| STORED RECORDS |
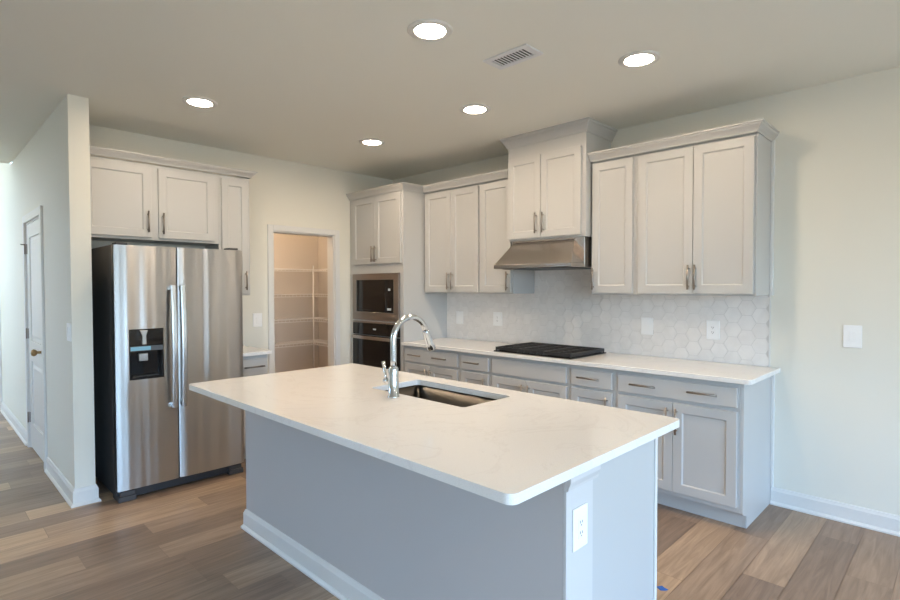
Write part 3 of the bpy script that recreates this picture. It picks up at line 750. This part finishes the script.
# ------------------------------------------------------------------ island
IX0, IX1, IY0, IY1 = 1.788, 4.068, -2.944, -1.830
BX0, BX1, BY0, BYM, BY1 = 1.800, 4.0255, -2.620, -2.460, -1.915
SK = (2.612, 3.295, -2.300, -1.955)        # sink opening
PX = 4.000                                   # cabinet end panel plane
t = thing('kitchen_island', ((BX0+BX1)/2, (BY0+BY1)/2, 0), 'long kitchen island with shade-darkened panelled seating side and white end post', 'island')
obj('knee_wall', BX((BX0, BX1-.012, BY0, BYM, .0005, .8835)), M_wall_shaded, t)
obj('end_post', BX((BX1-.0118, BX1, BY0, BYM, .0005, .8835)), M_post, t, .0015)
bm = bmesh.new()
CP = [(BX1, .822), (BX1+.006, .824), (BX1+.008, .834), (BX1+.013, .846), (BX1+.015, .852), (BX1+.015, .8836), (BX1, .8836)]
prism(bm, [(BX1+.0002+(x-BX1), z) for x, z in CP], 'y', BY0+.0, BYM+.022)
obj('post_cap_moulding', bm, M_post, t)
obj('end_panel', BX((PX-.018, PX, BYM+.0005, BY1, .0005, .8835)), M_cab, t, .001)
obj('corner_strip', BX((PX+.0004, PX+.007, BY1-.019, BY1, .0005, .8834)), M_trim, t, .001)
obj('cabinet_body', BX((BX0, SK[0]-.03, BYM+.0005, BY1, .11, .8835), (SK[1]+.03, PX-.0185, BYM+.0005, BY1, .11, .8835), (SK[0]-.03, SK[1]+.03, BYM+.0005, BY1, .11, .60),
                        (SK[0]-.03, SK[1]+.03, BYM+.0005, BYM+.03, .60, .8835), (SK[0]-.03, SK[1]+.03, BY1-.018, BY1, .60, .8835)), M_cab, t)
obj('toe_kick', BX((BX0, PX-.0185, BYM+.001, BY1-.075, .001, .1095)), M_cab, t)
u = BX0+.02
for wd, kind in ((.44, 1), (.86, 2), (.44, 1), (.385, 1)):
    for k in range(kind):
        a0 = u+wd/kind*k+.004; a1 = u+wd/kind*(k+1)-.004
        o = obj('door', shaker(FI, a0, a1, BY1+.0003, .13, .72), M_cab, t, .0015); handle(FI, a1-.03 if k == 0 else a0+.03, .60, BY1+.02, .165, True, o)
    o = obj('drawer', slab(FI, u+.004, u+wd-.004, BY1+.0003, .735, .86), M_cab, t, .002)
    if kind == 1: handle(FI, u+wd/2, .80, BY1+.02, .175, False, o)
    u += wd
obj('baseboard', sweep_profile(bmesh.new(), [(BX0, BYM), (BX0, BY0), (BX1, BY0), (BX1, BYM)], BASEP, .0005), M_trim, t)
counter('countertop', IX0, IX1, IY0, IY1, .884, .914, .028, 'large white quartz countertop of the kitchen island with the sink cut-out', hole=(*SK, .02))
class FrE(Fr):
    def p(s, u, o, z): return (BX1+o, u, z)
plate(FrE('E'), -2.588, -2.504, .624, .757, 'outlet', 'white outlet on the end post of the kitchen island')
# sink
def sink():
    x0, x1, y0, y1 = SK; zt = .8836; zb = .66; rr = .03
    t = thing('undermount_sink', ((x0+x1)/2, (y0+y1)/2, zb), 'single-bowl undermount stainless steel sink in the kitchen island', 'sink')
    def ring(ins, z, r_):
        a0, a1, b0, b1 = x0-.004+ins, x1+.004-ins, y0-.004+ins, y1+.004-ins; pts = []
        for cx, cy, an in ((a0, b0, 180), (a1, b0, 270), (a1, b1, 0), (a0, b1, 90)):
            ox = cx+r_*(1 if cx == a0 else -1); oy = cy+r_*(1 if cy == b0 else -1)
            for k in range(7):
                q = math.radians(an+15*k); pts.append((ox+r_*math.cos(q), oy+r_*math.sin(q), z))
        return pts
    bm = bmesh.new()
    L_ = [ring(-.018, zt, .03), ring(0, zt, .02), ring(.002, zb+.03, .02), ring(.008, zb+.010, .024), ring(.024, zb+.002, .03), ring(.10, zb, .04)]
    R_ = [[bm.verts.new(p) for p in q] for q in L_]
    for i in range(len(R_)-1):
        for k in range(28):
            j = (k+1) % 28; f = bm.faces.new((R_[i][k], R_[i][j], R_[i+1][j], R_[i+1][k])); f.smooth = i > 0
    bm.faces.new(R_[-1])
    obj('basin', bm, M_sink, t)
    obj('drain', lathe(bmesh.new(), [(.045, .0005), (.043, .003), (.03, .002), (.028, .0008), (.003, .0006)], ((x0+x1)/2, (y0+y1)/2, zb), 28), M_chrome, t)
sink()
# faucet
def faucet():
    x, y, z = 2.897, -2.374, .9145
    t = thing('kitchen_faucet', (x, y, z), 'tall chrome gooseneck pull-down faucet on the kitchen island', 'faucet')
    obj('base', lathe(bmesh.new(), [(.030, 0), (.030, .006), (.0255, .010), (.0245, .10), (.0245, .140), (.022, .146), (.016, .150)], (x, y, z), 32), M_chrome, t)
    R_ = .110; zc = 1.190; pts = [(x, y, z+.148)]+[(x, y, z+.148+(zc-z-.148)*k/4) for k in range(1, 4)]
    for k in range(0, 23):
        an = math.radians(180-k*7.3); pts.append((x, y+R_+R_*math.cos(an), zc+R_*math.sin(an)))
    obj('spout', tube(bmesh.new(), pts, .0150, 20), M_chrome, t)
    e = Vector(pts[-1]); d = (e-Vector(pts[-2])).normalized()
    o = obj('spray_head', tube(bmesh.new(), [e-d*.002, e+d*.004, e+d*.02, e+d*.07, e+d*.105, e+d*.108], [.0155, .0175, .0180, .0205, .0225, .019], 24), M_chrome, t)
    q = e+d*.045+Vector((0, .0185, 0)); obj('spray_button', tube(bmesh.new(), [q-d*.02, q-d*.018, q+d*.018, q+d*.02], [.003, .006, .006, .003], 12), M_dkplas, o)
    bm = tube(bmesh.new(), [(x-.022, y, z+.074), (x-.068, y, z+.074)], .0125, 20); 
    tube(bm, [(x-.060, y, z+.080), (x-.063, y, z+.095), (x-.080, y, z+.168)], [.006, .0065, .0100], 14)
    obj('handle', bm, M_chrome, t)
faucet()
# scrap of blue tape on the floor
bm = prism(bmesh.new(), [(3.835, -1.515), (3.860, -1.532), (3.878, -1.518), (3.886, -1.502), (3.866, -1.498), (3.852, -1.490)], 'z', .0008, .003)
tag(obj('tape_scrap', bm, M_blue), 'tiny scrap of blue tape on the floor right of the island', 'tape')
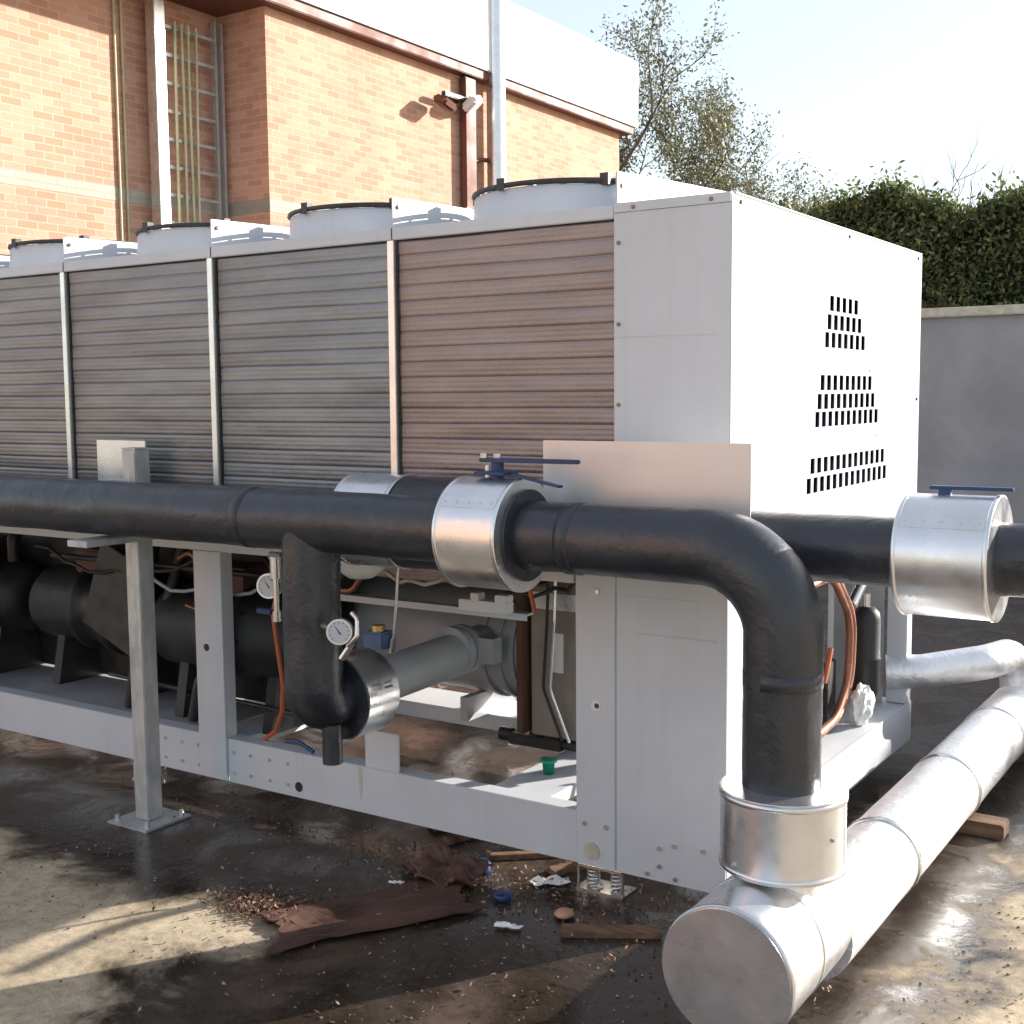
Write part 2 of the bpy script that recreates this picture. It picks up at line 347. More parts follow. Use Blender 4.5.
# fan cowls
for k in range(N):
    cx=A0-(k+.5)*PT+.01; cy=.565
    m=MB(); m.lathe([(.41,2.485),(.405,2.618),(.398,2.624),(.39,2.618),(.39,2.485)],(cx,cy,0),'z',72)
    fs=m.build('fan_cowl',P,ch)
    gm=MB()
    for rr,zz in ((.405,2.635),(.34,2.642),(.27,2.648),(.20,2.652),(.13,2.654)):
        pts=[(cx+rr*math.cos(2*PI*i/60),cy+rr*math.sin(2*PI*i/60),zz) for i in range(61)]
        gm.sweep(pts,.011 if rr>.4 else .0035,6,caps=False)
    for i in range(12):
        a=2*PI*i/12; gm.cyl((cx+.12*math.cos(a),cy+.12*math.sin(a),2.654),(cx+.405*math.cos(a),cy+.405*math.sin(a),2.636),.004,6)
    for i in range(6):
        a=2*PI*(i+.3)/6; gm.box(cx+.402*math.cos(a)-.018,cy+.402*math.sin(a)-.018,2.618,cx+.402*math.cos(a)+.018,cy+.402*math.sin(a)+.018,2.662)
    gm.cyl((cx,cy,2.60),(cx,cy,2.668),.12,24)
    gm.build('fan_guard',DARKST,fs)
    bm_=MB()
    for i in range(5):
        a=2*PI*i/5; R=Matrix.Rotation(a,3,'Z')@Matrix.Rotation(.4,3,'X')
        bm_.box(.1,-.07,-.003,.375,.07,.003,rot=R,piv=(0,0,0))
    for i in range(len(bm_.v)): bm_.v[i]=tuple(Vector(bm_.v[i])+Vector((cx,cy,2.57)))
    bm_.build('fan_blades',DARKST,fs)
# second row of cowls at the rear
for k in range(N):
    cx=A0-(k+.5)*PT; m=MB(); m.lathe([(.41,2.485),(.405,2.628),(.39,2.628),(.39,2.485)],(cx,1.78,0),'z',48); m.build('fan_cowl',P,ch)

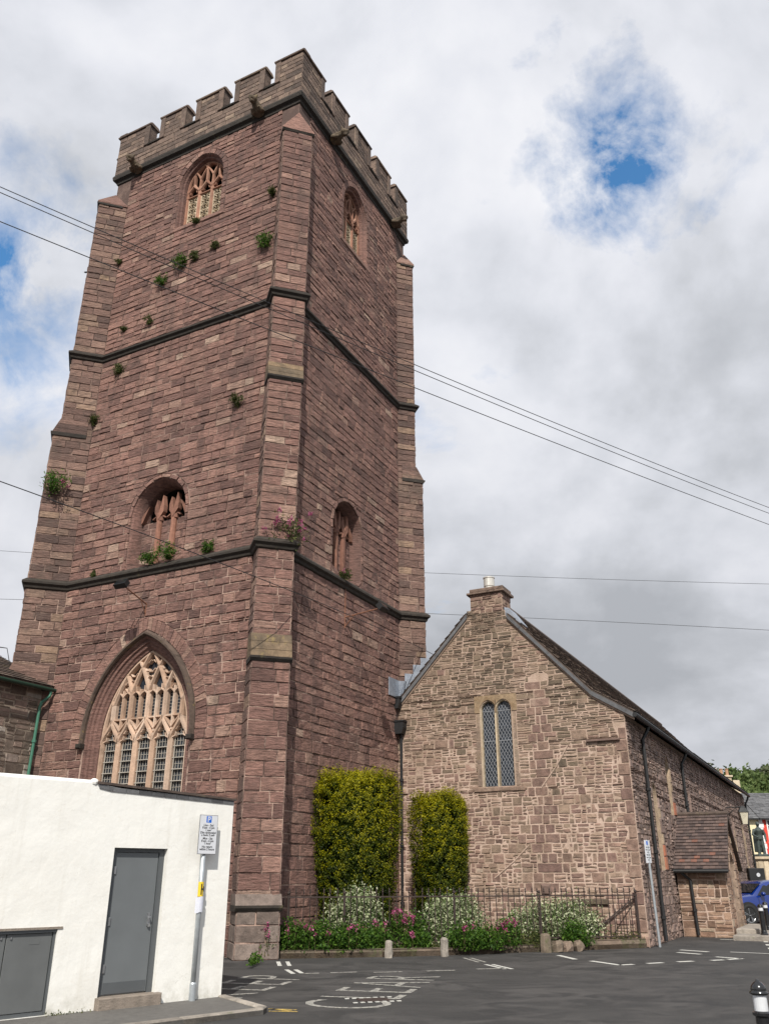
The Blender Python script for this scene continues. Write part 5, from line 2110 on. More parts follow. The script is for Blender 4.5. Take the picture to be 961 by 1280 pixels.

| WRITTEN EXERCISE |
Extract every line of the records above that contains the word "picks".

| ANSWER TO THIS TASK |
Write part 3 of the bpy script that recreates this picture. It picks up at line 750. This part finishes the script.
Write part 2 of the bpy script that recreates this picture. It picks up at line 347. More parts follow. Use Blender 4.5.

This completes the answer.